Perez Misses Cut At Summerlin, Finds Groove

It wasn’t the week Pat Perez envisioned when rolling into Las Vegas after missing the cut at the recent Open in Napa—but like a handful of the lucky ones, the PGA Tour veteran will leave Sin City up, having answered some questions that plagued him the second half of this season.

Working on a new swing the better part of 2014—thriving courtesy of a blazing-hot putter from through Hilton Head—Perez faltered the latter half of the year, overly-focused on numbers and technology, opposed to the feel and style that helped him secure a Tour card fourteen consecutive seasons. 

The eureka moment didn’t earn the veteran a spot in this weekend’s Shriners Open For Children at TPC Summerlin—but the noticeable swing changes were apparent and could yield results as early as the CIMB Classic in Malaysia late October. 

After an opening round 72 on Thursday at Summerlin, Perez spent all afternoon on the range returning to his roots—the result visibly apparent on Friday, despite missing the cut by two strokes after a second-round 70. 

Gone were the scattered shots that plagued Perez’s game the past six months. Instead, an afternoon fueled by 15 pars, two birdies and an ill-timed bogey on the day’s seventeenth hole—sending his tee shot to the left rough on the par-three eighth and facing a 28-foot par putt, before eventually knocking down a six-footer for four. 

The tournament-defining setback of the week—an errant tee shot on the par-four fifteenth Thursday, where Perez took a drop after a 287-yard drive to the desert left in him in the shrubs. He eventually punched-out of the rocks with his Arizona State-emblazoned (and since damaged) wedge, where a 35-footer would’ve been necessary to simply save par. 

The remaining thirty-five holes—five birdies, three bogeys, twenty-seven pars—as well as some brilliant saves and too many putts that simply didn’t fall, despite a solid stroke and optimum speed, hole-after-hole. 

Despite all that, Perez exuded confidence and displayed a bounce in his step that’s been absent for months.
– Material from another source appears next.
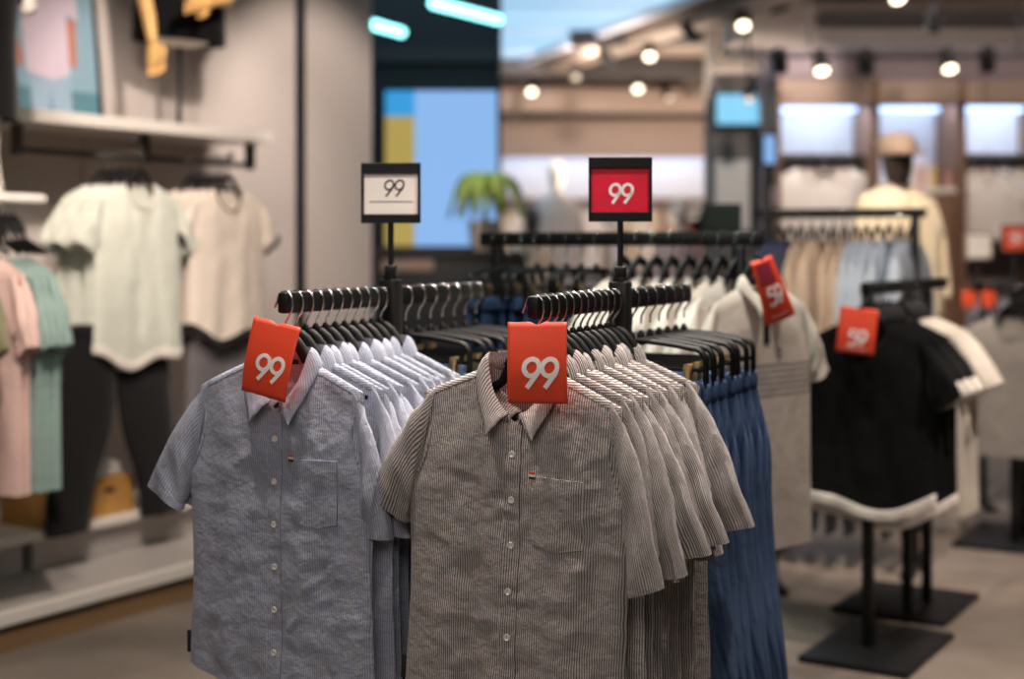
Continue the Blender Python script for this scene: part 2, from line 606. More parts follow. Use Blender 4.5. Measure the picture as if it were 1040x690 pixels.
        for j in range(m):
            a = 2 * math.pi * j / m
            ca, sa = math.cos(a), math.sin(a)
            px = mid + hf * (ca * (1 + grow / max(hf.length, .01)))
            wr = nz(px.x * 24 + k * 3, px.y * 12 + sg * 4, s.seed + 20 + sg) * .013 * sm(0, .4, k) + nz(ca * 2.2, sa * 2.2 + k * 1.5, s.seed + 31 + sg) * .008 * sm(.2, .8, k) \
                + nz(px.x * 50, px.y * 46 + sg * 4, s.seed + 24 + sg) * .0025
            yy = -b * (abs(sa) ** .8) * (1 if sa > 0 else -1) + wr
            ring.append(((sg * px.x + dx_, yy - .004 + s.swing * k * k * sg, px.y), (a * .036 + 3 * sg, k * .25)))
        return ring

    def sleeve(s, sg, name, mat, parent, n=18):
        mb = MB()
        rows = [s.sleeve_ring(sg, i / n) for i in range(n + 1)]
        # turned-in hem: a short return inside the cuff
        rows.append(s.sleeve_ring(sg, 1.0, grow=-.003))
        rows.append(s.sleeve_ring(sg, .86, grow=-.004))
        for r in rows:
            r.append((r[0][0], (r[0][1][0] + 2 * math.pi * .036, r[0][1][1])))
        mb.grid(rows)
        return mb.build(name, mat, parent)

    def cuff(s, sg, name, mat, parent, k0=.88):
        mb = MB()
        rows = [s.sleeve_ring(sg, k0, grow=.001), s.sleeve_ring(sg, (k0 + 1) / 2, grow=.0022), s.sleeve_ring(sg, 1.0, grow=.0022),
                s.sleeve_ring(sg, 1.0, grow=-.004), s.sleeve_ring(sg, k0, grow=-.006)]
        for r in rows:
            r.append((r[0][0], (r[0][1][0] + 2 * math.pi * .036, r[0][1][1])))
        mb.grid(rows)
        return mb.build(name, mat, parent)

    def hem_band(s, name, mat, parent, h=.04, nx=40, drop=0.0):
        mb = MB()
        us = [-1 + 2 * i / nx for i in range(nx + 1)]
        for fr in (True, False):
            rows = []
            for j in range(5):
                row = []
                for u in us:
                    z = s.hemz(u) - drop + h * j / 4
                    zz = max(z, s.hemz(u))
                    yv = s.y(u, zz, fr) + (-.0025 if fr else .0025)
                    x = u * (s.w(zz) + .002)
                    row.append(((x, yv, z), (x + (0 if fr else 1.3), z)))
                rows.append(row)
            mb.grid(rows)
        return mb.build(name, mat, parent, solid=.0015)

    def neck_rib(s, name, mat, parent, r=.007):
        pts = []
        n = 16
        for i in range(n + 1):
            x = -s.neck + 2 * s.neck * i / n
            pts.append(Vector((x, s.y(x / s.sh, s.top(x), True) - .001, s.top(x))))
        for i in range(1, n):
            x = s.neck - 2 * s.neck * i / n
            pts.append(Vector((x, s.y(x / s.sh, s.top(x, False), False) + .001, s.top(x, False))))
        mb = MB(); mb.tube(pts, r, 6, closed=True, flat=(.0035, r))
        return mb.build(name, mat, parent)

    def strip(s, name, mat, parent, x0, x1, z0, z1, off=.0016, nx=4, nzr=60):
        mb = MB()
        rows = []
        for j in range(nzr + 1):
            z = z0 + (z1 - z0) * j / nzr
            row = [(s.front(x0, z, -.0005), (x0 - .0002, z))]
            for i in range(nx + 1):
                x = x0 + (x1 - x0) * i / nx
                row.append((s.front(x, z, off), (x, z)))
            row.append((s.front(x1, z, -.0005), (x1, z)))
            rows.append(row)
        mb.grid(rows)
        return mb.build(name, mat, parent)

    def pocket(s, name, mat, parent, x0, x1, z0, z1, n=12, off=.0022):
        mb = MB()
        rows = []
        for j in range(-1, n + 2):
            t = max(0, min(1, j / n))
            row = []
            for i in range(-1, n + 2):
                q = max(0, min(1, i / n))
                x = x0 + (x1 - x0) * q
                zb = z0 - .012 * (1 - abs(2 * q - 1))
                z = zb + (z1 - zb) * t
                edge = i in (-1, n + 1) or j in (-1, n + 1)
                puff = .004 * math.sin(math.pi * q) * sm(.4, 1, t)
                hemline = .0014 if .80 < t < .84 or (0 < q < .06) or q > .94 else 0
                row.append((s.front(x, z, -.001 if edge else off + puff + hemline + nz(x * 50, z * 50, s.seed) * .0012), (x, z)))
            rows.append(row)
        mb.grid(rows)
        return mb.build(name, mat, parent)

    def collar(s, name, mat, parent, tipx=.05, tipz=-.124, hgt=.034):
        rows = []
        n = 44
        for i in range(n + 1):
            ph = R(-172) + R(344) * i / n
            c, sn = math.cos(ph), math.sin(ph)
            fr = max(0, -c)
            N = Vector((s.neck * sn, .020 * c if c > 0 else -.030 * fr ** .8, s.z_neck - .004 + (s.nf - s.z_neck + .006) * fr ** 1.35))
            out = Vector((sn * 1.0, c * .7 if c > 0 else c * .5, 0))
            h = hgt * (1 - .62 * sm(.2, 1, fr))
            T = N + Vector((0, 0, h)) - out * .004
            L = N + out * .020 + Vector((0, 0, -.010))
            wt = sm(R(96), R(172), abs(ph))
            tip = Vector((math.copysign(tipx, sn), -.052, tipz))
            L = L.lerp(tip, wt)
            row = []
            u = ph * .07
            row.append((N + out * .001 + Vector((0, 0, -.006)), (u, -.03)))
            row.append((N + Vector((0, 0, h * .5)) - out * .001, (u, -.015)))
            for k in range(7):
                q = k / 6
                bl = math.sin(math.pi * q) * .006
                P = T.lerp(L, q) + out * bl + Vector((0, -.004 * math.sin(math.pi * q) * fr, math.sin(math.pi * min(q * 2, 1)) * .003))
                row.append((P, (u, q * .06)))
            rows.append(row)
        mb = MB(); mb.grid(rows)
        return mb.build(name, mat, parent, solid=.0022)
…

A few shots simply didn’t fall, in typical unforgiving golf-god fashion—but a wry smile gave off the impression that Perez is in the process of figuring it all out. 
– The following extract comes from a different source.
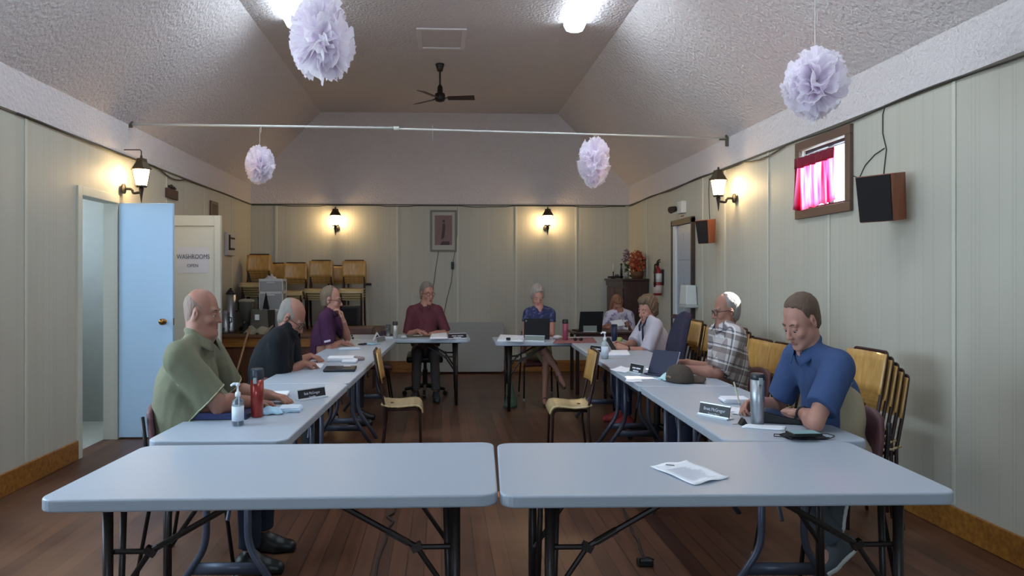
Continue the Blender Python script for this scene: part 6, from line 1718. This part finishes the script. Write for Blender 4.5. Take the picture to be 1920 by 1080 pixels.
# ================================================================== BACK RIGHT: desk, cabinet
M_maho = wood('dark mahogany', (44, 26, 24), (64, 38, 34), axis='Z', rough=.35)
DZ = .755; x0, x1 = at(1076, 622, 8.95).x, at(1192, 622, 8.95).x
t = thing('desk', 'small dark wooden desk in the back right corner', 'desk', ((x0 + x1) / 2, 9.15, 0))
MB().box2((x0, 8.95, DZ - .03), (x1, 9.42, DZ)).build('desktop', M_maho, t, bevel=.006)
MB().box2((x0 + .04, 8.98, DZ - .12), (x1 - .04, 9.0, DZ - .03)).build('apron', mat('plum stained wood', (84, 48, 46), rough=.5), t)
for x in (x0 + .03, x1 - .07):
    for y in (8.97, 9.36): MB().box2((x, y, 0), (x + .04, y + .04, DZ - .03)).build('leg', M_maho, t)
q = Vector((at(1103, 610, 9.15).x - .02, 9.14, DZ)); laptop(q, PI + .18, 'black laptop open on the small desk in back corner', .30, .235, -.22, est=.4)
q = at(1106, 617, 9.0); t = thing('desk_sign', 'clear grey desk sign before the back corner laptop', 'sign', (q.x, 8.99, DZ))
MB().box((0, 0, .04), (.165, .006, .07), Rx(-.15)).build('plate', mat('clear grey acrylic', (120, 126, 122), rough=.3), t, world=False); MB().box((0, .01, .004), (.17, .04, .008)).build('base', M_hold, t, world=False)
t = thing('magazine', 'open white booklet held by the woman at the back desk', 'booklet', at(1158, 606, 9.36), .1)
MB().box((0, 0, 0), (.16, .006, .11), Rx(-.9) @ Ry(-.18)).build('page', M_white, t, world=False); MB().box((.11, .02, -.02), (.08, .006, .12), Rx(-.2) @ Rz(.4)).build('page', M_white, t, world=False)
MB().box((.11, .0155, -.02), (.03, .004, .06), Rx(-.2) @ Rz(.4)).build('dark_print', M_dark, t, world=False)
CX = 2.48; CY0, CY1, CZ = 10.06, 11.10, 1.40
t = thing('cabinet', 'dark mahogany cabinet in the back right corner', 'cabinet', (2.65, 10.58, 0))
MB().box2((CX, CY0, .06), (XR - .02, CY1, CZ - .03)).build('body', M_maho, t, bevel=.004)
MB().box2((CX - .04, CY0 - .03, CZ - .03), (XR - .015, CY1 + .03, CZ)).build('cornice', M_maho, t, bevel=.008)
MB().box2((CX - .02, CY0 - .01, CZ - .10), (CX, CY1, CZ - .03)).build('frieze', M_maho, t)
for k in range(2):
    y0 = CY0 + .04 + k * .49; d = MB().box2((CX - .016, y0, .12), (CX, y0 + .46, CZ - .13)).build('door', mat('reddish cabinet door', (70, 38, 36), rough=.35), t, bevel=.005)
    MB().sphere((CX - .03, y0 + (.42 if k == 0 else .04), .72), .014, 10, 8).build('knob', M_brass, d, smooth=True)
MB().box2((CX - .01, CY0, 0), (XR - .03, CY1, .06)).build('plinth', M_maho, t)
# on the cabinet
def onc(px, Y): return Vector((at(px, 520, Y).x, Y, CZ))
t = thing('candlestick', 'white candle in a short dark holder on the cabinet', 'candle', onc(1150, 10.75))
MB().lathe([(.03, 0), (.03, .012), (.010, .02), (.009, .08), (.016, .10), (.001, .10)], seg=14, sx=SQ).build('holder', mat('dark green bronze', (50, 52, 40), rough=.4, metal=.5), t, world=False, smooth=True)
MB().cyl((0, 0, .10), (0, 0, .21), .0105, 10).build('candle', mat('ivory wax', (206, 204, 190), rough=.5), t, world=False, smooth=True)
t = thing('bottle', 'slim black bottle on the cabinet beside the candle', 'bottle', onc(1165, 10.5))
MB().lathe([(.002, 0), (.02, 0), (.02, .12), (.012, .15), (.011, .19)], seg=14, sx=SQ).build('glass', M_blk, t, world=False, smooth=True); MB().lathe([(.018, .19), (.018, .215), (.001, .216)], seg=12, sx=SQ).build('cap', M_blk, t, world=False)
t = thing('tray', 'low dark tray with small dishes on the cabinet', 'tray', onc(1154, 10.62))
MB().box((0, 0, .02), (.18, .2, .03)).build('tray_base', M_dark, t, world=False, bevel=.006); MB().sphere((.02, 0, .045), .035, 12, 8, (1, 1, .5)).build('dish', mat('pewter dish', (90, 86, 80), rough=.4, metal=.5), t, world=False, smooth=True)
def bunch(mb, c, n, spread, size, rnd, up=.6):
    for k in range(n):
        d = Vector((rnd.gauss(0, 1), rnd.gauss(0, 1), rnd.gauss(up, .7))); d.normalize(); p = Vector((d.x * spread[0], d.y * spread[1], d.z * spread[2])) * rnd.uniform(.55, 1.05) + c
        a = d.cross(Vector((rnd.random(), rnd.random(), rnd.random() + .1))).normalized(); b = d.cross(a); s = size * rnd.uniform(.7, 1.3)
        mb.add([p - a * s * .5, p + b * s * .45 + d * s * .2, p + a * s * .5 + d * s * .3, p - b * s * .45 + d * s * .1, p + d * s * .9], [(0, 1, 4), (1, 2, 4), (2, 3, 4), (3, 0, 4)])
rnd = random.Random(4)
t = thing('flower_vase', 'small vase with mauve flowers on the cabinet', 'vase', onc(1175, 10.7))
MB().lathe([(.002, 0), (.03, 0), (.045, .05), (.03, .12), (.022, .15), (.03, .165)], seg=16, sx=SQ).build('vase', mat('white china', (176, 178, 172), rough=.3), t, world=False, smooth=True)
b = MB(); bunch(b, Vector((0, 0, .27)), 60, (.05, .05, .13), .035, rnd); b.build('mauve_flowers', mat('mauve petals', (132, 100, 112), rough=.8, var=.3), t, world=False)
b = MB(); bunch(b, Vector((.03, -.02, .12)), 50, (.05, .05, .11), .035, rnd); b.build('leaves', mat('dark green leaves', (66, 78, 46), rough=.7, var=.3), t, world=False)
t = thing('flower_basket', 'wicker basket of orange autumn leaves on the cabinet', 'basket', onc(1195, 10.25))
MB().lathe([(.002, 0), (.085, 0), (.105, .06), (.11, .10), (.10, .10), (.08, .02), (.001, .02)], seg=20, sx=SQ).build('basket', mat('brown wicker', (96, 66, 44), rough=.8, bump=.6, bscale=90), t, world=False, smooth=True)
b = MB(); bunch(b, Vector((0, 0, .21)), 230, (.088, .10, .15), .05, rnd, .25); b.build('orange_leaves', mat('burnt orange leaves', (150, 62, 34), rough=.75, var=.45, vscale=30), t, world=False)
b = MB(); bunch(b, Vector((0, 0, .22)), 70, (.09, .11, .16), .04, rnd, .3); b.build('tan_leaves', mat('pale tan leaves', (176, 122, 84), rough=.75, var=.3, vscale=30), t, world=False)
# ================================================================== LIGHT, SKY, CAMERA
w = bpy.data.worlds.new('bright overcast sky'); sc.world = w; w.use_nodes = True
nt = w.node_tree; bg = nt.nodes['Background']
bg.inputs[0].default_value = (.62, .82, 1.0, 1); bg.inputs[1].default_value = 8.0
def portal(name, loc, rot, sx, sy):
    l = bpy.data.lights.new(name, 'AREA'); l.shape = 'RECTANGLE'; l.size = sx; l.size_y = sy; l.cycles.is_portal = True
    o = bpy.data.objects.new(name, l); COL.objects.link(o); o.location = loc; o.rotation_euler = rot
portal('window_daylight', (XL - .11, (LW[0] + LW[1]) / 2, (LW[2] + LW[3]) / 2), (0, -PI / 2, 0), LW[3] - LW[2], LW[1] - LW[0])
portal('doorway_daylight', (XL - .11, (DO[0] + DO[1]) / 2, DO[3] / 2), (0, -PI / 2, 0), DO[3], DO[1] - DO[0])
portal('window_daylight', ((RW[0] + RW[1]) / 2, YF - .11, (RW[2] + RW[3]) / 2), (PI / 2, 0, 0), RW[1] - RW[0], RW[3] - RW[2])
portal('window_daylight', (XR + .11, (WIN[0] + WIN[1]) / 2, (WIN[2] + WIN[3]) / 2), (0, PI / 2, 0), WIN[3] - WIN[2], WIN[1] - WIN[0])
s = bpy.data.lights.new('sun', 'SUN'); s.energy = 38; s.angle = .009; s.color = (1, .97, .92)
so = bpy.data.objects.new('sun', s); COL.objects.link(so)
so.rotation_euler = Vector((-1.07, -.14, -1.0)).to_track_quat('-Z', 'Y').to_euler()
cd = bpy.data.cameras.new('camera'); cd.sensor_width = 36; cd.lens = FPX / 1920 * 36
cd.shift_x = (960 - PPX) / 1920; cd.shift_y = -(540 - PPY) / 1920; cd.clip_start = .05
co = bpy.data.objects.new('camera', cd); COL.objects.link(co)
co.location = (0, 0, CAMH); co.rotation_euler = (PI / 2, 0, -YAW)
sc.camera = co
vs = sc.view_settings; vs.view_transform = 'Standard'; vs.look = 'None'; vs.gamma = 1; vs.exposure = 0.50
try: vs.use_curve_mapping = False
except Exception: pass
sc.cycles.use_denoising = True
sc.cycles.max_bounces = 16; sc.cycles.diffuse_bounces = 10; sc.cycles.sample_clamp_indirect = 6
The quiet confidence exuded on Friday could easily carry over to the CIMB as the week-in/week-out pressure of making a cut won’t hover—affording Perez the opportunity to play his game, trusting his instinct and going after pins with that devil-may-care attitude that has suited him his storied career. 
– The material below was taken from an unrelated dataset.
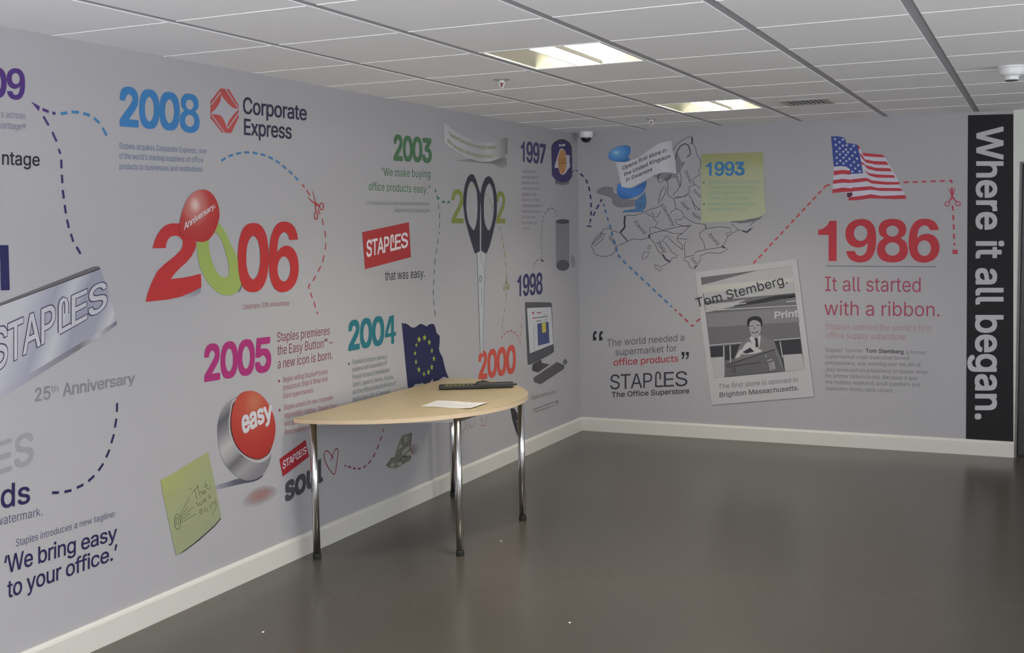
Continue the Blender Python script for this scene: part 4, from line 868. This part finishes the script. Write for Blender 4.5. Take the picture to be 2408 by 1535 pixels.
p.part('shirt', ink((172, 171, 172), 140), 5).poly(yd((592, 850), (612, 828), (650, 852), (700, 815), (702, 850), (690, 940), (640, 940))).poly(yd((520, 960), (560, 900), (600, 888), (640, 930), (700, 960), (715, 975), (640, 1000), (520, 1005)), smooth=True).poly(yd((450, 1045), (500, 960), (530, 960), (500, 1030)))
p.part('tie', ink((46, 45, 52), 140), 6).poly(yd((640, 848), (672, 846), (682, 935), (650, 935), (652, 880))).poly(yd((525, 985), (600, 940), (640, 980), (560, 1000)))
p.part('face', ink((138, 136, 138), 140), 5).poly(yd((588, 720), (600, 690), (640, 672), (690, 680), (706, 740), (694, 800), (650, 848), (612, 822), (596, 770)), smooth=True)
p.part('hair', ink((44, 43, 48), 140), 6).poly(yd((570, 712), (580, 660), (640, 635), (700, 648), (720, 700), (706, 742), (694, 695), (640, 672), (600, 690), (588, 738)), smooth=True)
p.part('features', ink((70, 68, 74), 140), 6).segs(sg(yd, [(598, 735, 630, 728), (660, 726, 690, 722), (645, 740, 640, 765)]), 1.8).stroke(yd((612, 786), (640, 800), (680, 780)), 2.2, smooth=True)
p.part('basket', ink((88, 87, 90), 140), 7).poly(yd((362, 1112), (835, 958), (868, 1040), (918, 1166), (620, 1195), (345, 1228), (370, 1180)))
p.part('basket_rim', ink((58, 56, 60), 140), 8).segs(sg(yd, [(362, 1112, 845, 958)]), 2.6).segs(sg(yd, [(425, 1115, 435, 1190), (445, 1105, 460, 1190), (372, 1130, 700, 1085)]), 2)
p.part('basket_slots', ink((158, 156, 158), 140), 8).segs(sg(yd, [(752, 1010, 758, 1032), (768, 1068, 815, 1056), (785, 1090, 800, 1165), (800, 1085, 815, 1160), (815, 1080, 830, 1155), (828, 1075, 842, 1150)]), 1.8)
p.part('sign_word', ink((176, 175, 182), 140), 4).text('Print', (1821.8, 749), (1877, 744), 16.5, 16.5, off=0.0203)
p.part('photo_name', ink((44, 42, 52), 140), 9, 'large dark name lettering across the picture').text('Tom Stemberg.', (1640, 722.5), (1853, 666.5), 21.5, 21.5, up=(-.23, -.97), off=-.002)
p.part('caption', ink((104, 102, 110), 150), 1).text('The first store is opened in', (1690, 914.3), (1876, 897.4), 11.5, 11.3)
p.part('caption_bold', ink((86, 84, 90), 150), 1).text('Brighton Massachusetts.', (1692.3, 934), (1878.5, 916.7), 11.7, 11.5, off=0.0104).done()
p = Print('B', DL, 'red dashed line rising from the instant photo to the striped flag', 'dashed line', 1)
p.part('n', ink((190, 60, 62), 130)).dash([(1771.5, 619.5), (1942.5, 436.5)], 11.2, 7.4, 3.6, smooth=False).stroke([(1942, 437), (1952, 434)], 3.6).done()
# striped flag
p = Print('B', 'flag_print', 'waving red and white striped flag with white stars on blue', 'flag', 1)
p.part('white_field', ink((142, 140, 150, 1), 120)).poly(ye_((282, 135), (350, 132), (410, 145), (432, 170), (440, 205), (500, 208), (552, 218), (575, 240), (600, 302), (700, 315), (810, 325), (840, 350), (900, 450), (960, 560), (1020, 690), (1062, 775), (950, 782), (830, 777), (700, 775), (600, 790), (500, 797), (455, 787), (450, 712), (380, 712), (298, 722), (303, 600), (312, 450), (295, 260)))
p.part('blue_canton', ink((44, 64, 140), 122), 1).poly(ye_((282, 135), (350, 132), (410, 145), (432, 170), (440, 205), (500, 208), (552, 220), (582, 340), (612, 515), (500, 521), (482, 521), (475, 470), (440, 447), (380, 440), (312, 447), (300, 330), (295, 260)))
p.part('stars', ink((140, 142, 154, 1), 120), 2)
for x, y in ((323, 162), (405, 168), (370, 195), (332, 222), (405, 230), (445, 225), (517, 232), (372, 258), (435, 270), (487, 265), (341, 290), (408, 293), (458, 298), (530, 298), (375, 320), (437, 327), (503, 332), (342, 355), (411, 354), (472, 365), (550, 365), (378, 385), (440, 390), (520, 400), (343, 415), (411, 415), (487, 433), (563, 432), (532, 465), (502, 497), (578, 495)): p.star(*ye_((x, y))[0], 17 / 4.387, 18 / 4.387)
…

After Malaysia, Perez will trek to Playa del Carmen, Mexico for his final event of the fall stretch—the OHL Classic at Mayakoba. From there, a six-week run with a like-minded swing coach back home in Scottsdale, in effort to return to his roots before the annual January trek to Waialae for the Sony Open

Admittedly, the past two weeks didn’t deliver the desired result and weekend finish Perez was looking for—but somewhere in that rubble, the veteran exorcised some demons and seemingly found the answers he’s been in search of for months.